He was a pleasant enough old goat named Frank

I think my mother was reasonable about Santa Claus. Her shrugged-off position was about like the mythical monster that told Alice he'd believe in her if she'd believe in him.

Mother considered Santy Claus a pleasant enough old goat who meant no harm and was having some fun. She told us his real name was Frank, which happened to be the name of her husband. Then my father would tell again how the cheapskate of a penny-pinching parsimonious old Scot named Shamus MacSkinflint had fired off a shotgun outside the house on Christmas Eve and then came in to tell the bairns that Santy had committed suicide.

My mother was lenient about my father's flippancies and tolerated his Yankee jokes about the Scots unless he misquoted Robert Burns. I was just beginning to talk when she caused me to memorize the "Selkirk Grace." I was a man grown when I discovered there are other ways to start eating.

So we were privileged to indulge our playmates when Christmas came around, and we went along with the gag without telling them it was really their old man. It would be my first Christmastime in school that I livened our household's nonfrivolous Yule by singing:

Oh, Santa likes us girls,
He brings us lots of toys,
He likes us more, we really think,
Than he likes the noisy boys.

My mother asked, "Do you sing that in school?"

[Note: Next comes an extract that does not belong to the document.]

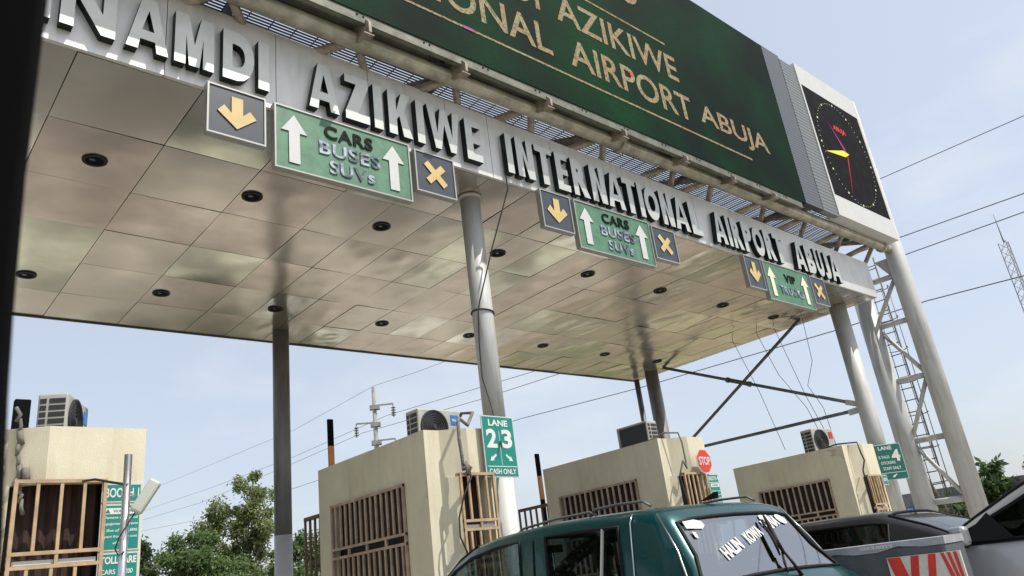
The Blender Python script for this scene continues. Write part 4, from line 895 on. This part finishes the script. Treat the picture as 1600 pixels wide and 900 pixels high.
# quarter bar and door lines
for s in (-1,):
    lines = {'door_line': [(.705, 1.0), (.70, 1.25), (.69, 1.45), (.675, 1.62)], }
def side_x(i, f):     # x on body side between belt row4 and row5 at station index
    a, b = sprof[i][4], sprof[i][5]; return a[0]+(b[0]-a[0])*f
for s in (-1, 1):
    a, b = Vector((s*(side_x(12, 0)+.004), 1.02, 1.05)), Vector((s*(side_x(12, 1)+.004), 1.00, 1.555)); b.y = .93
    MB().bar(a, b, .017, .012).build('window_divider', 'white', suv, local=True)
    for y_, dy in ((.70, .0), (1.62, .0)):
        m = MB(); m.tube([(s*.818, y_+.04, .5), (s*.818, y_+.03, .9), (s*.790, y_+.015, 1.05), (s*.768, y_, 1.30), (s*.746, y_-.01, 1.56), (s*.712, y_-.012, 1.615)], .0045, 6)
        m.build('door_seam', 'carchrome' if y_ < 1 else 'rubber', suv, local=True)
    m = MB(); zr = 1.688; xr = s*.60
    m.tube([(xr, .44+.18, 1.65), (xr, .68, zr), (xr, .90, zr+.012), (xr, 1.10, zr+.01), (xr, 1.16, 1.66)], .009, 8)
    m.tube([(xr, 1.10, 1.66), (xr, 1.16, zr+.0), (xr, 1.5, zr), (xr, 1.85, zr-.02), (xr, 1.92, 1.64)], .009, 8); m.build('roof_rail', 'bracedark', suv, local=True)
    m = MB(); m.tube([(s*.705, .50, 1.59), (s*.76, .35, 1.36), (s*.84, .24, 1.13), (s*.885, .18, 1.0)], .006, 6); m.build('pillar_trim', 'carchrome', suv, local=True)
    MB().box(s*.62-.1, s*.62+.1, -.015, .03, .68, .93).build('tail_lamp', 'tailred', suv, local=True, bevel=.02)
    MB().box(s*.55-.15, s*.55+.15, 4.08, 4.13, .55, .70).build('head_lamp', 'lamp', suv, local=True, bevel=.02)
    mm = MB(); mm.bar((s*.80, 2.55, 1.07), (s*.98, 2.55, 1.12), .10, .14); mm.build('wing_mirror', 'teal', suv, local=True, bevel=.03)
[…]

"No," I said. "That's what the girls sing."

"What do you sing?"

So I sang the boys' verse:

You girls all think you're smart,
But Santa likes us, too,
And he will bring us just as much
As he will bring to you!

My mother was a solid advocate of education as a public necessity, and she always joined in any learning effort we brought home. So now she said, "Why, the very idea! Setting boys against girls in Christmas joy! What kind of a doddle-headed dolt have you got down there for a teacher? I've got a batch of cookies to bake off, or I'd breeze down to the school this minute and give that idiot a piece of my mind! I never heard of such a thing! Who gets more on Christmas, boys or girls! What in the world are things coming to?"

As I say, I think my mother had Santy Claus figured out reasonably enough.

Then she said, "If I hear you sing that again, you'll have a fat lip and I'll probably bust two fingers. You hear me?" I said I heard her. When we had our Christmas tree in school and our class sang that song, I didn't sing, and our teacher asked me why. I said my mother told me not to, but I didn't go into detail about the fat lip.

For quite a few years our father played Santy Claus at the Congregational Church party. He didn't belong to that church, but he also managed to become the treasurer of the church's parish.

One time the church had a big coal bill, and as treasurer Dad had to scout around and find some money. He had almost enough, so he approached Mr. L.L. Bean. Mr. Bean had not yet become a mail-order tycoon, so Dad found him in his Main Street clothing goods store. "Lin," said my dad (everybody in Freeport pronounced "Leon" as "Lin"), "the church has quite a coal bill to pay, and we could use some help. How about kicking in a few bucks?"

L.L. Bean said, "But Frank, I don't belong to that church!" My father said, "Neither do I!" L.L. saw the point and wrote his check.

As SantA Claus, my dad introduced his own personal levity into the caper. He did his ho-ho-ho in the usual manner, but added quips and extras much enjoyed. There was the year, to name one outstanding haw-haw-haw, when the young daughter of the town's resident lawyer came center-front to get her gift directly from good old Santy's generous hand. My father had called her name as he read it off the card.

She was a sweetheart, and she tripped down the aisle in her new Christmas dress in triumphal style. There was Santa waiting with her wonderful present, in bright red paper with a green ribbon bow, and all eyes were upon her!

My father said, "Good evening, young lady, and here is Santa's gift for you. Merry Christmas! Yo-ho-ho!"

The lawyer's daughter curtsied prettily, and she looked up at Santy. "My father advised me to speak up and say thank you in a loud, clear voice that everybody can hear!"

Then Santy Claus replied to the lawyer's daughter, in another loud, clear voice that everybody could hear. He said, "And may I ask, young lady, how much your father charged you for this advice?"